▶ **DATA**
********************
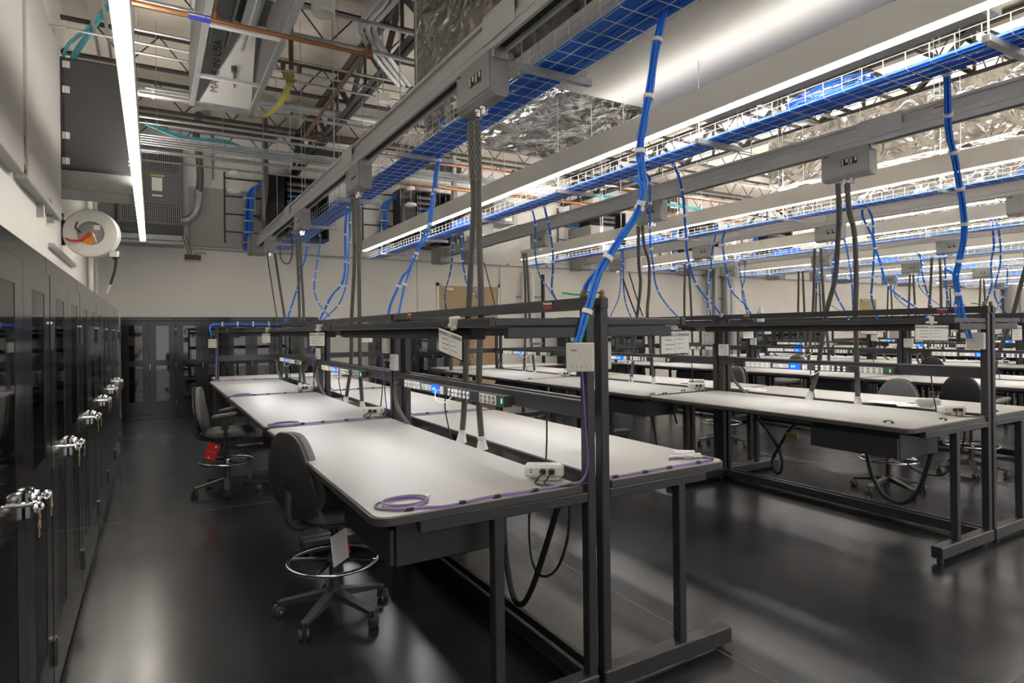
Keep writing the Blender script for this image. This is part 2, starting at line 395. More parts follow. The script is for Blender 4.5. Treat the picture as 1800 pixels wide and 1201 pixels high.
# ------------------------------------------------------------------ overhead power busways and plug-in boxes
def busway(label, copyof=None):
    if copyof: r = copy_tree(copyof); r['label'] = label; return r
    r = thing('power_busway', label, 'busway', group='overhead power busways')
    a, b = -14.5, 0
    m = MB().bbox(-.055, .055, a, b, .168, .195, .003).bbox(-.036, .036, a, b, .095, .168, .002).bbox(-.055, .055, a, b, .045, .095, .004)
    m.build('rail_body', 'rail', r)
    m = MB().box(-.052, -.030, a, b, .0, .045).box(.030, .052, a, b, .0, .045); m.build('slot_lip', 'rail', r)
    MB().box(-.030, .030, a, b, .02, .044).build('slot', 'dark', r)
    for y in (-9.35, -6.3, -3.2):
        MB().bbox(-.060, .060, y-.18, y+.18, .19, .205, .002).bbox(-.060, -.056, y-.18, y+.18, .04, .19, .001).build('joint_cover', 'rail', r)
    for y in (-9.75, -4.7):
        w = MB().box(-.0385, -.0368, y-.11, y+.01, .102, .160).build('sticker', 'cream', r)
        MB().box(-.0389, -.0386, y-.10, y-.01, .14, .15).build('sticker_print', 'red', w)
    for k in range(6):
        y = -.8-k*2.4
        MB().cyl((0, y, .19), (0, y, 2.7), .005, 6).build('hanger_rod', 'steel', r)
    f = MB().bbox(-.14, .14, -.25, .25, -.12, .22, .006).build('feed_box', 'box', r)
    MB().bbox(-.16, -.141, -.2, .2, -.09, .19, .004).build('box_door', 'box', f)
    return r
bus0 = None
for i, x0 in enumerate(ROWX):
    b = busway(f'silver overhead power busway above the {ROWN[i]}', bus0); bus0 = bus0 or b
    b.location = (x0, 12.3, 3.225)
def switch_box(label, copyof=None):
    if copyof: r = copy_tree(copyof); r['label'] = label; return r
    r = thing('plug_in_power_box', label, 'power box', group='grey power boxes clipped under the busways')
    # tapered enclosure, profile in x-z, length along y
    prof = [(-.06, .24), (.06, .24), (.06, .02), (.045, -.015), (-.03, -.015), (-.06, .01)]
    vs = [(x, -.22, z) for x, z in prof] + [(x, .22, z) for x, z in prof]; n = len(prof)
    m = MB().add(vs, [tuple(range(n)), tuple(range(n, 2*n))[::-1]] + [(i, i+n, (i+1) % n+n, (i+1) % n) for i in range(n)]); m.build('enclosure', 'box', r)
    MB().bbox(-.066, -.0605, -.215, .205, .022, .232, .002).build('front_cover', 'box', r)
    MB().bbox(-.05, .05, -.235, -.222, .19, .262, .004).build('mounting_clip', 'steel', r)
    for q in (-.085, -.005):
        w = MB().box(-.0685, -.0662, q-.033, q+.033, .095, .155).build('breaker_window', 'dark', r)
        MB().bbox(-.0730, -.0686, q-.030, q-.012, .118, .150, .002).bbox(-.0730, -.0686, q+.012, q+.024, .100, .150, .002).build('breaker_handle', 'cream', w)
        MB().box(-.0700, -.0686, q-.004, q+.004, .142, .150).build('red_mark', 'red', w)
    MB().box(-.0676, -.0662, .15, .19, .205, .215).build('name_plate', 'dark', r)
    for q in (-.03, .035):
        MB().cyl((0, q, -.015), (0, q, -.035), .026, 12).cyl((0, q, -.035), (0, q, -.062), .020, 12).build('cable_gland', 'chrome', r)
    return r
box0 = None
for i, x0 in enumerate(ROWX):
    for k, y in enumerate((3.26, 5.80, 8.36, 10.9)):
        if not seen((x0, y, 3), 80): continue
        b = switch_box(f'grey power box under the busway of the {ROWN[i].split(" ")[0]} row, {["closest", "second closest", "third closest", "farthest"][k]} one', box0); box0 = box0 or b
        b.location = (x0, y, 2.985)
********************
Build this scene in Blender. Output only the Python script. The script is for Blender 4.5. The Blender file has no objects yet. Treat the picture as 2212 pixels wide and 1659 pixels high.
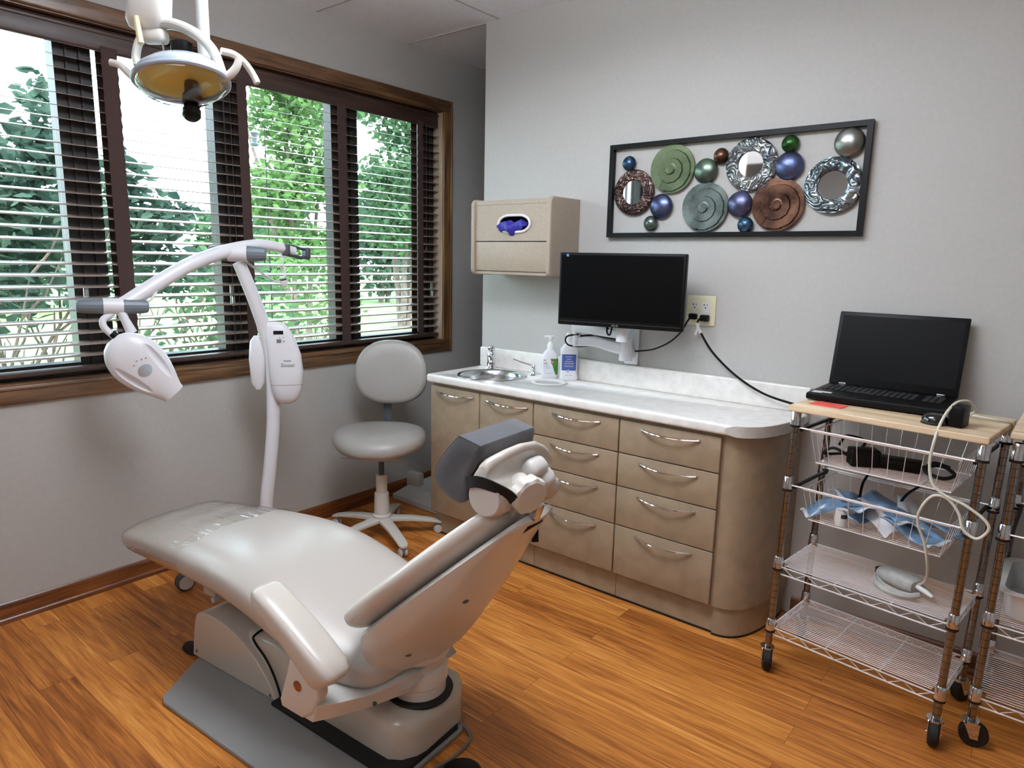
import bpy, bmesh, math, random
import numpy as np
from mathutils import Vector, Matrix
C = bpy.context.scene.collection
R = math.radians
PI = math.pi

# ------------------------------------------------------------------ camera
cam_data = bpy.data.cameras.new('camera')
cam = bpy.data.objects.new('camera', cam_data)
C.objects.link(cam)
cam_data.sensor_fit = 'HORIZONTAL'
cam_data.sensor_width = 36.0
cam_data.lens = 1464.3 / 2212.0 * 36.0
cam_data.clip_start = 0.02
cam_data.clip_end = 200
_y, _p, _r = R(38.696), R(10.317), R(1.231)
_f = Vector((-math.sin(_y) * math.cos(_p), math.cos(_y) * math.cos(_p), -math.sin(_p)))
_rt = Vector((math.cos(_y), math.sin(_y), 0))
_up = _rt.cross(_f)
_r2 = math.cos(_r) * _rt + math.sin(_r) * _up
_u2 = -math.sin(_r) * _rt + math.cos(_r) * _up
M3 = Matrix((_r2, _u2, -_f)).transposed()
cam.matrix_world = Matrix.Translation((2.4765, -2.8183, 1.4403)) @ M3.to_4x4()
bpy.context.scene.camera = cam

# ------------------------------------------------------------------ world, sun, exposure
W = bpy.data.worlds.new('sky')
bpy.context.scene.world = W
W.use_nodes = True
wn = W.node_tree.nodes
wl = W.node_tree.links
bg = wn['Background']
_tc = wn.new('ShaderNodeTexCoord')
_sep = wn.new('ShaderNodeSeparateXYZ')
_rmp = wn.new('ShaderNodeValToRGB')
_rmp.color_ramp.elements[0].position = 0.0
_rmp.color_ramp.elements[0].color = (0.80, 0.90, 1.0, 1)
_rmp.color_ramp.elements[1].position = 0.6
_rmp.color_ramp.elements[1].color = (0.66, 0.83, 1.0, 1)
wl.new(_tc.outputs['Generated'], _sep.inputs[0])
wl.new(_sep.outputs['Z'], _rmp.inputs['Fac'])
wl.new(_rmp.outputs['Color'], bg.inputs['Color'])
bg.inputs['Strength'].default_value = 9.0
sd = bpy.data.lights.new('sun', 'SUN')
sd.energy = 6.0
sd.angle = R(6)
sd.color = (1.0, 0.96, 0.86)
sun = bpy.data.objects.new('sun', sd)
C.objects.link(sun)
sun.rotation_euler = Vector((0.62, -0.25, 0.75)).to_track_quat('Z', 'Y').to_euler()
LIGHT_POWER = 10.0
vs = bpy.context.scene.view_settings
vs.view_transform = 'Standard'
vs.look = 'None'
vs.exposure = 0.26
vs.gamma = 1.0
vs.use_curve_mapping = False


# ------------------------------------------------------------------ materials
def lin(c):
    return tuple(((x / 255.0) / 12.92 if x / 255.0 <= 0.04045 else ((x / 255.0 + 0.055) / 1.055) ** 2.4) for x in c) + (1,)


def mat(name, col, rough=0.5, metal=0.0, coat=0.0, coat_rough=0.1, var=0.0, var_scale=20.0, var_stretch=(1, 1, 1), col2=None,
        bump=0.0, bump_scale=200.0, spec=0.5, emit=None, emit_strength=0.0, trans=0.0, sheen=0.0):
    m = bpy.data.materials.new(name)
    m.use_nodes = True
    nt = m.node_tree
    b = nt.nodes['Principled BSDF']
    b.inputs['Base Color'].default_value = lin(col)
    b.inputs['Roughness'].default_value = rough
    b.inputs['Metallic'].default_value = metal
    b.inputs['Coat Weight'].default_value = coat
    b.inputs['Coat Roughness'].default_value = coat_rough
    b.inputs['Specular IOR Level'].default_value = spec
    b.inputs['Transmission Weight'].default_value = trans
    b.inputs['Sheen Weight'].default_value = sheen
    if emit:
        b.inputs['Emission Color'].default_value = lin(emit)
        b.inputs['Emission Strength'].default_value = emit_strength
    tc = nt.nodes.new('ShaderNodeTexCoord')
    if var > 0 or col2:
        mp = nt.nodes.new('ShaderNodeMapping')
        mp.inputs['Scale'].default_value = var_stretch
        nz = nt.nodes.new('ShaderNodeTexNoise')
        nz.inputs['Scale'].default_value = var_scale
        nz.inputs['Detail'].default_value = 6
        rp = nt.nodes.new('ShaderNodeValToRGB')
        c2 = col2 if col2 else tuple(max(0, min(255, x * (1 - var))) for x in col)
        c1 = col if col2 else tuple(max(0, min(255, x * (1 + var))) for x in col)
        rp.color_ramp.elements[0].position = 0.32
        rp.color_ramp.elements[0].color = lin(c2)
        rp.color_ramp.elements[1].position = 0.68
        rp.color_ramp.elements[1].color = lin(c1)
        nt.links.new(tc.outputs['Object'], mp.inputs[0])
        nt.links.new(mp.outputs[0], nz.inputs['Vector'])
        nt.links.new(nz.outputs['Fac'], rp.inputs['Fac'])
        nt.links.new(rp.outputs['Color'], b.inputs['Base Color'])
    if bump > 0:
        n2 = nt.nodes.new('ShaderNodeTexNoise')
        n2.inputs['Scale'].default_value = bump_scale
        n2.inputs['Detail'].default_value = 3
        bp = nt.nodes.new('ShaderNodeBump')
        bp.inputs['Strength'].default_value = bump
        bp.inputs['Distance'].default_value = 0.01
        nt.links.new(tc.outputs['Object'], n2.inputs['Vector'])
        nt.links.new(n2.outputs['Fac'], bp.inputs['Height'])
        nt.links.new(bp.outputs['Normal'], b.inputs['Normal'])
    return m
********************
▶ **AIM**
Among the entries above, identify all lines with "script" and copy them.

▶ **TASK ANSWER**
Keep writing the Blender script for this image. This is part 2, starting at line 395. More parts follow. The script is for Blender 4.5. Treat the picture as 1800 pixels wide and 1201 pixels high.
Build this scene in Blender. Output only the Python script. The script is for Blender 4.5. The Blender file has no objects yet. Treat the picture as 2212 pixels wide and 1659 pixels high.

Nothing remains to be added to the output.